Boston Herald

Weighing when to start benefits

- By NICOLE TIGGEMANN

Enjoying a comfortabl­e retirement is everyone’s dream. For over 80 years, Social Security has been helping people realize those dreams, assisting people through life’s journey with a variety of benefits. It’s up to you as to when you start retirement benefits. You could start them a little earlier or wait until your “full retirement age.” There are benefits to either decision, pun intended.

Full retirement age refers to when a person can receive their Social Security benefits without any reduction.

For people who attain age 62 in 2017 (i.e., those born between Jan. 2, 1955 and Jan. 1, 1956), full retirement age is 66 and two months. Full retirement age was age 65 for many years. However, due to a law passed by Congress in 1983, it has been gradually increasing, beginning with people born in 1938 or later, until it reaches 67 for people born after 1959.

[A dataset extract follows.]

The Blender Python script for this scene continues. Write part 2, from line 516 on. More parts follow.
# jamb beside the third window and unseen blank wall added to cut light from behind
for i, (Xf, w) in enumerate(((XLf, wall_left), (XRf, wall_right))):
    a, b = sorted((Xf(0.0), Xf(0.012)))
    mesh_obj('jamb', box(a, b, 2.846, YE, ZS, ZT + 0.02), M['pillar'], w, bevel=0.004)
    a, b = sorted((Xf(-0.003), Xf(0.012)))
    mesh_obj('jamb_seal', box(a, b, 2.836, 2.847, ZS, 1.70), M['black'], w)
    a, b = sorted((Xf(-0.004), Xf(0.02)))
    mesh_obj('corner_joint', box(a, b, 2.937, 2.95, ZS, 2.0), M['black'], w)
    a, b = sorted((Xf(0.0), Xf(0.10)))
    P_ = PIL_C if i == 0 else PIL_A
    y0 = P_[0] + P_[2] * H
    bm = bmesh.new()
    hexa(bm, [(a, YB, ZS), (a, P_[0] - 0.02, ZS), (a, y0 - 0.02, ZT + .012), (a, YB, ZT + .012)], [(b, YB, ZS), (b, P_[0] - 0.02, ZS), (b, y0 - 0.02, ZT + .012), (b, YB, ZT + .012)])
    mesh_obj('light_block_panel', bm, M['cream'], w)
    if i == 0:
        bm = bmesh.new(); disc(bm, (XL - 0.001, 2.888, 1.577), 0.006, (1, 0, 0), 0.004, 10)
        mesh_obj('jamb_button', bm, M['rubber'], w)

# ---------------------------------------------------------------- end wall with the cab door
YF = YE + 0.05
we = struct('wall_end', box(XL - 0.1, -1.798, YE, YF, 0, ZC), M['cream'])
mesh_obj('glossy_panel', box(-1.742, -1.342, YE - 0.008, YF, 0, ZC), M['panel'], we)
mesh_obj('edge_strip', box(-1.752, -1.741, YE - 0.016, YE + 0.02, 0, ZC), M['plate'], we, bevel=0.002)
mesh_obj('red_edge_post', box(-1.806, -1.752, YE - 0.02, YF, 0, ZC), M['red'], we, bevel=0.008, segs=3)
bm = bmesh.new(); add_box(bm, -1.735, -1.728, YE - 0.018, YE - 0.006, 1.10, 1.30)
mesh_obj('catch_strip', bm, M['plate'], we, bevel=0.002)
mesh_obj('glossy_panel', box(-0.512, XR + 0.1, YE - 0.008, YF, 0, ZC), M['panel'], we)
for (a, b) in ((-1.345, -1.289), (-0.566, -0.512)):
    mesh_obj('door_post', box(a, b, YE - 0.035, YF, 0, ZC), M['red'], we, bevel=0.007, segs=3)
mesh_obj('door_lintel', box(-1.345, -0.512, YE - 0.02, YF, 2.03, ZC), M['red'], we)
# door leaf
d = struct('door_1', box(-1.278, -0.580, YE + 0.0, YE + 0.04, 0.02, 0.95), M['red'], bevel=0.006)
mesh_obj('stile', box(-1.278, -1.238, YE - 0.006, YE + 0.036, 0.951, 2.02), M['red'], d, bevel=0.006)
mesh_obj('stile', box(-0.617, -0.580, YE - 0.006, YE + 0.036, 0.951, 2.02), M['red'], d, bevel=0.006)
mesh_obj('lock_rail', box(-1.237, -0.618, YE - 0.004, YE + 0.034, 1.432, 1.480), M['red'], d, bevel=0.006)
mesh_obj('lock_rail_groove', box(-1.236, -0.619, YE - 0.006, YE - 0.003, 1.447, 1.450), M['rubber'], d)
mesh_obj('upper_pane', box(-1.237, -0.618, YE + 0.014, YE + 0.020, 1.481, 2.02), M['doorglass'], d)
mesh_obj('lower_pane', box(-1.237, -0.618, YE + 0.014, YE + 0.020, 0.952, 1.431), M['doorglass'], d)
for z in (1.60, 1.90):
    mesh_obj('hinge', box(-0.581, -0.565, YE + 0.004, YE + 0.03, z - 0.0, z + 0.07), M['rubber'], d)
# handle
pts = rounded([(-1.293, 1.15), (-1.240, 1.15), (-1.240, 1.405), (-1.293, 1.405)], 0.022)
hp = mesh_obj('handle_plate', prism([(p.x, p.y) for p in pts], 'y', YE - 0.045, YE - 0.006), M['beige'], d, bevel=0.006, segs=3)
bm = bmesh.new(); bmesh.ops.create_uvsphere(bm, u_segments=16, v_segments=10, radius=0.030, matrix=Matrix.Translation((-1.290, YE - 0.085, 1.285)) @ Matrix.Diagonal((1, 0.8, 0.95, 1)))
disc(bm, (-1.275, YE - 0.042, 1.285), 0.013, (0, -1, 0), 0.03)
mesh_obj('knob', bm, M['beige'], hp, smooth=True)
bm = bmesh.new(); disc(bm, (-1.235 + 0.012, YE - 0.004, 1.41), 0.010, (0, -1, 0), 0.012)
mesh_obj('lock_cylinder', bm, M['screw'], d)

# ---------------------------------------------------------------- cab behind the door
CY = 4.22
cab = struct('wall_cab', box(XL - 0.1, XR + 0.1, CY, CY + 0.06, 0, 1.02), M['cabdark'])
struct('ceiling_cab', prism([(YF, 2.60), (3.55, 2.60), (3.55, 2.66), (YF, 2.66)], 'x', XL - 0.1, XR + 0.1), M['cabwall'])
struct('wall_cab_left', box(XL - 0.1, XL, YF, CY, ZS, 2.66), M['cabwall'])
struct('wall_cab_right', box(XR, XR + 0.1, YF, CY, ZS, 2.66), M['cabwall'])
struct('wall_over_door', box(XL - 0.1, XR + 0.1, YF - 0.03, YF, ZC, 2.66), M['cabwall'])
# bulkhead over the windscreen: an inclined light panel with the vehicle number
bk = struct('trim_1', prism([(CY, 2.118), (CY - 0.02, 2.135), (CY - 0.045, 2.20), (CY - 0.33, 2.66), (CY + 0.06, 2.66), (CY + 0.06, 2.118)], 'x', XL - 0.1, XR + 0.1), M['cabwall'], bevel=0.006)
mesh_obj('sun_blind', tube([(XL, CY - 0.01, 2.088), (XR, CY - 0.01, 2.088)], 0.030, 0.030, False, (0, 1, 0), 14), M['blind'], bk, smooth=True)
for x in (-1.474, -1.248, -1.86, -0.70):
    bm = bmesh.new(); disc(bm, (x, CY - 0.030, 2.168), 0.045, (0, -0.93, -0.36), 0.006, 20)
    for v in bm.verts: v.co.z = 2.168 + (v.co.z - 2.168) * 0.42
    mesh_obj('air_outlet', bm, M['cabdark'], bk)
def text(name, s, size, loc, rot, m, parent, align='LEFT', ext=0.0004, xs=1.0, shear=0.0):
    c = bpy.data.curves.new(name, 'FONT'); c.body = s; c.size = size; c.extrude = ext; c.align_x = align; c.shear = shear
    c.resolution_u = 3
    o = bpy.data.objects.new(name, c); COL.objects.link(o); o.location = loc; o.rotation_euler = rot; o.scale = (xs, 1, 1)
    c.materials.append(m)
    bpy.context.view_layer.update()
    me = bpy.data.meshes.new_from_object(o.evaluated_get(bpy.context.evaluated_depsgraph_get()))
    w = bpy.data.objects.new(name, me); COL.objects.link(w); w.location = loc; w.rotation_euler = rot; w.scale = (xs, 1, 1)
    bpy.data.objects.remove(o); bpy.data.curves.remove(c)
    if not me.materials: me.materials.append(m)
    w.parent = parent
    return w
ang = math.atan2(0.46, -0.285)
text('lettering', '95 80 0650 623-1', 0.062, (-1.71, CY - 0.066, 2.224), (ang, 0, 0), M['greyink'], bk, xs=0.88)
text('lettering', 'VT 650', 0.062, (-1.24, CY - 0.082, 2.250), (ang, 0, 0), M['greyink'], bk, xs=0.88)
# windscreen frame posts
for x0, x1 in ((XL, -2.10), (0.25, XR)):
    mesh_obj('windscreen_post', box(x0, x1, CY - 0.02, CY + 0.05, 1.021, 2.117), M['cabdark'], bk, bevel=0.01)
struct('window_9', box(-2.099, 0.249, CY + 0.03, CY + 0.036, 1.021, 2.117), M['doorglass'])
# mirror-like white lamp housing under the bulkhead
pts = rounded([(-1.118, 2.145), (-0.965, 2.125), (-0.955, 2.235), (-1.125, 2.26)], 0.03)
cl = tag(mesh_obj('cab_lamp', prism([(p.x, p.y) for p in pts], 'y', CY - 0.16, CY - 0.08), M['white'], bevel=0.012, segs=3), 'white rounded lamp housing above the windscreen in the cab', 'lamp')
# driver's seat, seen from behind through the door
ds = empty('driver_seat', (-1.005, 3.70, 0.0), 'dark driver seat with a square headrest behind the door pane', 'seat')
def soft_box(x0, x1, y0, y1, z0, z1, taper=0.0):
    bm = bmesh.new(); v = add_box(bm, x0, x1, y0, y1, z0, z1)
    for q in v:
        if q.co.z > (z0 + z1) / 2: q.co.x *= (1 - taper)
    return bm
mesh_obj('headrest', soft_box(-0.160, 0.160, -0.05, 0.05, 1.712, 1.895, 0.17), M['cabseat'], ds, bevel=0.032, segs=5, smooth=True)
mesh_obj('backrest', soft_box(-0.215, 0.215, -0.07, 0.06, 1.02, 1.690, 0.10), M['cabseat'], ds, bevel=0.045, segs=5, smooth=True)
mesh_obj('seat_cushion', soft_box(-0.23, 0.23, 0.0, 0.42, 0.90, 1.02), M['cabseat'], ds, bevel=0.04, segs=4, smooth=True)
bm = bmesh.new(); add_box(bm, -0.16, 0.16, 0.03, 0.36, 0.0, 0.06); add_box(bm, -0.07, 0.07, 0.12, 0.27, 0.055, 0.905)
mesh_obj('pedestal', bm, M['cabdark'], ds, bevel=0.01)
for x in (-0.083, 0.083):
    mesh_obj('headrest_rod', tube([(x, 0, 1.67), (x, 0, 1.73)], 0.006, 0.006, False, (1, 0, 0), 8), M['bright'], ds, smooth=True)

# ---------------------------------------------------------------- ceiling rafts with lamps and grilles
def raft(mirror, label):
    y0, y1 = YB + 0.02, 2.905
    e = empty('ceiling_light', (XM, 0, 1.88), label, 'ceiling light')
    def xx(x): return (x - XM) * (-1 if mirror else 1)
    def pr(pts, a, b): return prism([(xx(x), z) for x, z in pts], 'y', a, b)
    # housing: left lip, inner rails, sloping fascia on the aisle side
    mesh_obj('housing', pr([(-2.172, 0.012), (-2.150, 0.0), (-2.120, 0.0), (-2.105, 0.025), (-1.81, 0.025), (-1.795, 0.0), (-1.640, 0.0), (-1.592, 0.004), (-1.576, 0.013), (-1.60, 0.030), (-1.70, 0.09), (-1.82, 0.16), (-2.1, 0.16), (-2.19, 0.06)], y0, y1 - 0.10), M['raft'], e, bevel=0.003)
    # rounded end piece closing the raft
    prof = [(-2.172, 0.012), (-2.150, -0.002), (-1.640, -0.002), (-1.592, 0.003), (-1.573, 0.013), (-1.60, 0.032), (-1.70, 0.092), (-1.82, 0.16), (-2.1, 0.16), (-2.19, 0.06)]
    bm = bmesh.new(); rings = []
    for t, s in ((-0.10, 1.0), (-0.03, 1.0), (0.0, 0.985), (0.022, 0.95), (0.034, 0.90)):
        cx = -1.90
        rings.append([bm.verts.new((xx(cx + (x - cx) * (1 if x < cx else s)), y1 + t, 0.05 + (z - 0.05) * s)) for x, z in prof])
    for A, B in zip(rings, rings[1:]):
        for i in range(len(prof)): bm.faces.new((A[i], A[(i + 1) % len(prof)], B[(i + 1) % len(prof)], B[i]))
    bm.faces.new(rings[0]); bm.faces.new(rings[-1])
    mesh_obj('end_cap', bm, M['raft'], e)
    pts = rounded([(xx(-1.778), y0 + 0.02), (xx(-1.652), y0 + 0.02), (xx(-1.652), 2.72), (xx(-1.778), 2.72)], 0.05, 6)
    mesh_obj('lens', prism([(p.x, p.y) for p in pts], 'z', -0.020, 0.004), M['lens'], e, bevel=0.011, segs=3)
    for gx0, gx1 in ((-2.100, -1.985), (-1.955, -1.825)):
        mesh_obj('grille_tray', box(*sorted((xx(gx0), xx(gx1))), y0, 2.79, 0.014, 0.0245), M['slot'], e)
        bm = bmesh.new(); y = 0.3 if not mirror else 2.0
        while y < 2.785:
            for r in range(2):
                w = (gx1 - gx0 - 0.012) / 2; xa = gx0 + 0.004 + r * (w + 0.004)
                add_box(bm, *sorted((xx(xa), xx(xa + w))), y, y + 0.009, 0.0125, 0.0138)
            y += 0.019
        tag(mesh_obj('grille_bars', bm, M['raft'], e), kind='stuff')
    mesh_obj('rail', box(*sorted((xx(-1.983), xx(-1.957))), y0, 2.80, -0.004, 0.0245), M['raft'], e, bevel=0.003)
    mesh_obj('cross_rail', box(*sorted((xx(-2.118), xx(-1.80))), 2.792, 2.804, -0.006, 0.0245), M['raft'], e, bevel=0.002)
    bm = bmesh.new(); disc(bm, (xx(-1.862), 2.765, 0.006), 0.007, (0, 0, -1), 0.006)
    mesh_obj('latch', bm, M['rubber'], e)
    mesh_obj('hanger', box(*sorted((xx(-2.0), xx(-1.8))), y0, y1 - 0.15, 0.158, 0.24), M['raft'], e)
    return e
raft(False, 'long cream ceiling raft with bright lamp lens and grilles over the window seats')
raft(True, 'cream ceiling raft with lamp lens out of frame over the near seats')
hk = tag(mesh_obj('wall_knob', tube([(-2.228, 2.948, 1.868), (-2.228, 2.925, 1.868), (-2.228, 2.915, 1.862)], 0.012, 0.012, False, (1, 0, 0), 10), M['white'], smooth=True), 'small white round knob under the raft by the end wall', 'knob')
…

You can start receiving Social Security benefits as early as age 62 or any time after that. The longer you wait, the higher your monthly benefit will be, although it stops increasing at age 70. Your monthly benefits will be reduced permanentl­y if you start them any time before your full retirement age. For example, if you start receiving benefits in 2017 at age 62, your monthly benefit amount will be reduced permanentl­y by about 26 percent.

If you wait to start receiving your benefits until after your full retirement age, then your monthly benefit will be higher. The amount of this increase is two-thirds of one percent for each month — or eight percent for each year — that you delay receiving them until you reach age 70.